Aviation

Spirit had positive 2010

Spirit AeroSystems recorded gains in revenue and net income in 2010, the Wichita-based aircraft supplier said Thursday. "We executed well across the company" in 2010, Spirit CEO Jeff Turner said Thursday in a conference call with analysts.

Turner said the company is implementing plans to raise production rates "as the global market for commercial aircraft continues to improve."

"Looking ahead our company is financially strong and in a solid competitive position," he said.

Revenue for the fourth quarter was $1.071 billion compared with $1.078 billion in the same quarter a year ago. Net income was $62 million compared with $50 million in fourth quarter 2009.

For the year, revenue was $4.17 billion, up from $4.07 billion in 2009. Net income was $219 million compared with $192 million.

Spirit's backlog at the end of the fourth quarter was $28.3 billion, up slightly from $28 billion in the same quarter in 2009.

Turner said he is optimistic about the agreement Spirit reached with Boeing on claims related to the development and production of the 787 program, which has hurt Spirit because of repeated delays. The Dreamliner program is three years behind schedule.

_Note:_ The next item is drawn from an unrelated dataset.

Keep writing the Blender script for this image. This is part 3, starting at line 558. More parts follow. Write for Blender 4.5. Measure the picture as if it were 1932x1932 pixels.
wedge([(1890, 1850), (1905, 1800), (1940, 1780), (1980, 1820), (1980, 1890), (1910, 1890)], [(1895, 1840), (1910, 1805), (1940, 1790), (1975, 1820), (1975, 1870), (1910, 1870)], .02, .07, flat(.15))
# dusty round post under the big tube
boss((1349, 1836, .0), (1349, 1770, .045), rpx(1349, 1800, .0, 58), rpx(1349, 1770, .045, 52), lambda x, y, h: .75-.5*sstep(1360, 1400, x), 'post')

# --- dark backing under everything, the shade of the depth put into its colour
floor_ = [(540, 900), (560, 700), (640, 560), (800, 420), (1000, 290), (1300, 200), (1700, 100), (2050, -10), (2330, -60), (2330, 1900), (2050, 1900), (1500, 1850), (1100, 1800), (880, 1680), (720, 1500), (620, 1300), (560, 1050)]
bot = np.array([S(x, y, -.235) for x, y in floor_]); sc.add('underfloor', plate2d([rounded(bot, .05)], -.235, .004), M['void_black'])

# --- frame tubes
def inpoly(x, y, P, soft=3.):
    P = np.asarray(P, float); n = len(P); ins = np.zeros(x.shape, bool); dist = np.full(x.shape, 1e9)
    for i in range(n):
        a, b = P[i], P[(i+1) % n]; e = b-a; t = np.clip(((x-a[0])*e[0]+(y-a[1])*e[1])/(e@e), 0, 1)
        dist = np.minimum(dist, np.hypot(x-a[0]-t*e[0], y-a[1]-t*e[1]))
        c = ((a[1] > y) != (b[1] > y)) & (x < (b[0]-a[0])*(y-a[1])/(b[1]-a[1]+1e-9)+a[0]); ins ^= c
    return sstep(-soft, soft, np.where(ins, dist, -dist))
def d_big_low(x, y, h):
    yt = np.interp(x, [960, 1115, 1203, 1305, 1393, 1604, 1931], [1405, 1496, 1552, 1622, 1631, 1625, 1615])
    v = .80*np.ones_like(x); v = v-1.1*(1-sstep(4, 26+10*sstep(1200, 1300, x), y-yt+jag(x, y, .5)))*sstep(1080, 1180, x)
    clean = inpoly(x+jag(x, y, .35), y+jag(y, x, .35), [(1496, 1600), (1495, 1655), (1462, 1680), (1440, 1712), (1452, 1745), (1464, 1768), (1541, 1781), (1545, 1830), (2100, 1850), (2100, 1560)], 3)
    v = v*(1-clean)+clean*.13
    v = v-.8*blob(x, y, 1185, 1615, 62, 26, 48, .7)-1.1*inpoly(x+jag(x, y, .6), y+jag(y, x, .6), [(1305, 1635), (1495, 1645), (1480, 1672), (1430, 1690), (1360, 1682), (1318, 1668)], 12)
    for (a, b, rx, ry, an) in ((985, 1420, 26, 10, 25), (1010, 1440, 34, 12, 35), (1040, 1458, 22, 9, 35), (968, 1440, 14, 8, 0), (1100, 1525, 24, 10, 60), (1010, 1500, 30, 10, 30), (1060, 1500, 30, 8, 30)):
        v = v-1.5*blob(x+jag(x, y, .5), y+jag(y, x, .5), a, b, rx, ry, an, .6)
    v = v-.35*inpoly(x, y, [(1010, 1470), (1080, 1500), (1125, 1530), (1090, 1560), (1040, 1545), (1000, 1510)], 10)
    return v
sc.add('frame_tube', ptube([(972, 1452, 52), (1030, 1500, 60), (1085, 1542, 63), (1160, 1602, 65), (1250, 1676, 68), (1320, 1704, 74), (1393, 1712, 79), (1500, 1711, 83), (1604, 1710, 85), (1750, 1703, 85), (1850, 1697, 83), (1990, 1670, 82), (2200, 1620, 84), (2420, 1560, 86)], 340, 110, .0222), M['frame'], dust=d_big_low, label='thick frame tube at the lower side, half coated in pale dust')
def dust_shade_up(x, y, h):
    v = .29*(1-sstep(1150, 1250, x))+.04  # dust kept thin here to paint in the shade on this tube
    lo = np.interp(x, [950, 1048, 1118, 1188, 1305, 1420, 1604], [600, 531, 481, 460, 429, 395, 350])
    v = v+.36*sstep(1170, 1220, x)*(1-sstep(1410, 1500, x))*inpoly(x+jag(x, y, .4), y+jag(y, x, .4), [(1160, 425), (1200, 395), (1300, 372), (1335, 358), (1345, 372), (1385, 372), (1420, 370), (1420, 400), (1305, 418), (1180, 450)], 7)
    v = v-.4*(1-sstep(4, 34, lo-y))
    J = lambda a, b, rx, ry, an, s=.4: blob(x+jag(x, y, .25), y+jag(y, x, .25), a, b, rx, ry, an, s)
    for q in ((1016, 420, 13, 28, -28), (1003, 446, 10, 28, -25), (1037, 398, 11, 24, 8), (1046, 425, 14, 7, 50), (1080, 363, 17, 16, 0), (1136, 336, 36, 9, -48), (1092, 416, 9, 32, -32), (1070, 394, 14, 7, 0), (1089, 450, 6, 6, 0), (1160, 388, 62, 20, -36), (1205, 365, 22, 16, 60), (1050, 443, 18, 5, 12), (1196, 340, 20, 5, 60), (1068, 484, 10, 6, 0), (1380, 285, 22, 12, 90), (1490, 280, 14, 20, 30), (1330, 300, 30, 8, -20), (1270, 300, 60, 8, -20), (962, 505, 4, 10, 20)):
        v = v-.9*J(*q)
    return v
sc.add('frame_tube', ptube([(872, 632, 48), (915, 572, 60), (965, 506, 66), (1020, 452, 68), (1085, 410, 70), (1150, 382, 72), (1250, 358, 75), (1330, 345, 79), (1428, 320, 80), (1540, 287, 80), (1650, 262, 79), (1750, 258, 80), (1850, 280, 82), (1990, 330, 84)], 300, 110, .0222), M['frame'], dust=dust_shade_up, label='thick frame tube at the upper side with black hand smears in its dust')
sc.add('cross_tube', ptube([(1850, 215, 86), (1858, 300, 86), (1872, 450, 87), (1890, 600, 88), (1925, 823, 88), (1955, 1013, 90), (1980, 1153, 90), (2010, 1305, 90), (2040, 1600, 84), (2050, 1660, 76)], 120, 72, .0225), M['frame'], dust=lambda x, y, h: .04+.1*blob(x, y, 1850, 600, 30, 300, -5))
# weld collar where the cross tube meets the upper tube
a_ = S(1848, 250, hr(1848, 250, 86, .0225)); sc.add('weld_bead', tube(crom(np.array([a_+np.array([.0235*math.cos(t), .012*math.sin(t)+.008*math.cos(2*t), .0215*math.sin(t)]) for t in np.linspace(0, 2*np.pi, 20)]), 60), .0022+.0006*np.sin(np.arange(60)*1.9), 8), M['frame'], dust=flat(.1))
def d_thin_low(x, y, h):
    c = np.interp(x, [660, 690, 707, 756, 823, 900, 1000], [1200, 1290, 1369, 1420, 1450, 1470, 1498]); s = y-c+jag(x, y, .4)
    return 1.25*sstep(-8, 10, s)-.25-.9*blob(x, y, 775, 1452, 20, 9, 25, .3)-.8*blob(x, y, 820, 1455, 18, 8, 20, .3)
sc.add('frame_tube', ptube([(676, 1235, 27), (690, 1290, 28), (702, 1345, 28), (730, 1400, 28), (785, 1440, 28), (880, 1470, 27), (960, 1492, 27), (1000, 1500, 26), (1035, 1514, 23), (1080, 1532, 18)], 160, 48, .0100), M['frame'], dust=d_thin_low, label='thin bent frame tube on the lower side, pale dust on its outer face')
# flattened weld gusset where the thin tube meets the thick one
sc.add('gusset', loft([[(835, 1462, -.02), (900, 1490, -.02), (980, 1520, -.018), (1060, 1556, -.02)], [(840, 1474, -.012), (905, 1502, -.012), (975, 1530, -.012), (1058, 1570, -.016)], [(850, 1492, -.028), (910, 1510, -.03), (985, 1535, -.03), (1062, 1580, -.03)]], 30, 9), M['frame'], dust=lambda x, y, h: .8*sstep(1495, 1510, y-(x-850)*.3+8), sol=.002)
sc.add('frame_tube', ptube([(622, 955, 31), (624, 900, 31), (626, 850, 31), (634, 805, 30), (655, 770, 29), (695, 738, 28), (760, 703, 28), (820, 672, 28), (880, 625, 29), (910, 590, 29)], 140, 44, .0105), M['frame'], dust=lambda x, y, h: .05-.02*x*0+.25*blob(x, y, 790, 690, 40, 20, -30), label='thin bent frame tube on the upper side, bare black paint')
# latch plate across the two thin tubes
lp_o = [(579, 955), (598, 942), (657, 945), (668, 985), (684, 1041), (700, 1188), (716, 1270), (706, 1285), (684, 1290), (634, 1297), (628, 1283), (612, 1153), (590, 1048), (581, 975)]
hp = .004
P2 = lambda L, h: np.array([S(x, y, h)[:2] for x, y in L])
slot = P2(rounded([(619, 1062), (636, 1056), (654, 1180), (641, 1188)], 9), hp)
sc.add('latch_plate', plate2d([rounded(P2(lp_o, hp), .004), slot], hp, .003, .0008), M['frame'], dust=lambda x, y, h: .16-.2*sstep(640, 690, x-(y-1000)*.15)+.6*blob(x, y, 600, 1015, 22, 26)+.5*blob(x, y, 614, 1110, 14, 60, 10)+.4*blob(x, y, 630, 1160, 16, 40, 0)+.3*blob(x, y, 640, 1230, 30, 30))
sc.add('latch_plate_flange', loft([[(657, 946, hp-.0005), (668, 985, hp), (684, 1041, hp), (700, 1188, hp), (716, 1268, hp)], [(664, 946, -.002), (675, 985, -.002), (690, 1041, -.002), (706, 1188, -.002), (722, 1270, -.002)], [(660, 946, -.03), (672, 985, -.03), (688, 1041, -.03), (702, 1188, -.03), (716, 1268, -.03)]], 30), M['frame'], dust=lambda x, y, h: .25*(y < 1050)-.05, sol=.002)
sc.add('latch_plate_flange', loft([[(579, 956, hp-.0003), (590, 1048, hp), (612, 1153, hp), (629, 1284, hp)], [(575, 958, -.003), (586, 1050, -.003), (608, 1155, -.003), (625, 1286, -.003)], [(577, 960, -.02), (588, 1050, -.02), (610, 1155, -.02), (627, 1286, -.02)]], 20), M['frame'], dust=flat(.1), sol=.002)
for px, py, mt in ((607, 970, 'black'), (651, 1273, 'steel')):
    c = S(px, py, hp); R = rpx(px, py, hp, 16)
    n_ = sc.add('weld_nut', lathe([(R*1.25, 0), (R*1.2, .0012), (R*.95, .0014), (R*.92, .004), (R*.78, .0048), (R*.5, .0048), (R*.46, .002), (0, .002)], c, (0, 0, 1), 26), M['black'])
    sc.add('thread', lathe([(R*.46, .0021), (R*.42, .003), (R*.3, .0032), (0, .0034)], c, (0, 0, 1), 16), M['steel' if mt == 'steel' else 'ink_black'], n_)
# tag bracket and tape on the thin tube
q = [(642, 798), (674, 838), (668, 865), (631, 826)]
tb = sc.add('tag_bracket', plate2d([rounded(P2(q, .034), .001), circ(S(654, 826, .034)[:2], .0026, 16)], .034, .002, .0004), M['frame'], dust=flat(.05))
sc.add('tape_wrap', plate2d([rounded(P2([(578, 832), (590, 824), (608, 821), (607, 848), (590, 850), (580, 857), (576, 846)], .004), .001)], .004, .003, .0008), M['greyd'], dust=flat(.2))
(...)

Spirit designs and builds the Dreamliner's composite forward fuselage, engine pylons and wing leading edge components.

Spirit did not detail the specifics of the agreement with Boeing, which was reached last month, but "we're feeling very solid about the path forward," Turner said.

He said the company is not as financially exposed to another new airplane development program it is involved in, the Airbus A350XWB.

"But we're not going to manage out all of the risk of any development program," Turner said.

Spirit will make the center fuselage, front spar and the fixed leading edge of the wing for Airbus' newest airliner.

The company said its revenue guidance for 2011 is between $4.5 billion and $4.7 billion. That's based on Boeing and Airbus' delivery projections for 2011 as well as internal Spirit forecasts and foreign exchange rates.

"This is a growth cycle in commercial aerospace, and we're gearing up for it," Phil Anderson, Spirit's chief financial officer, told analysts.

Spirit shares closed Thursday at $24.87. That's down 3 cents, or 0.1 percent. In the past year it has traded between $16.68 and $25.21.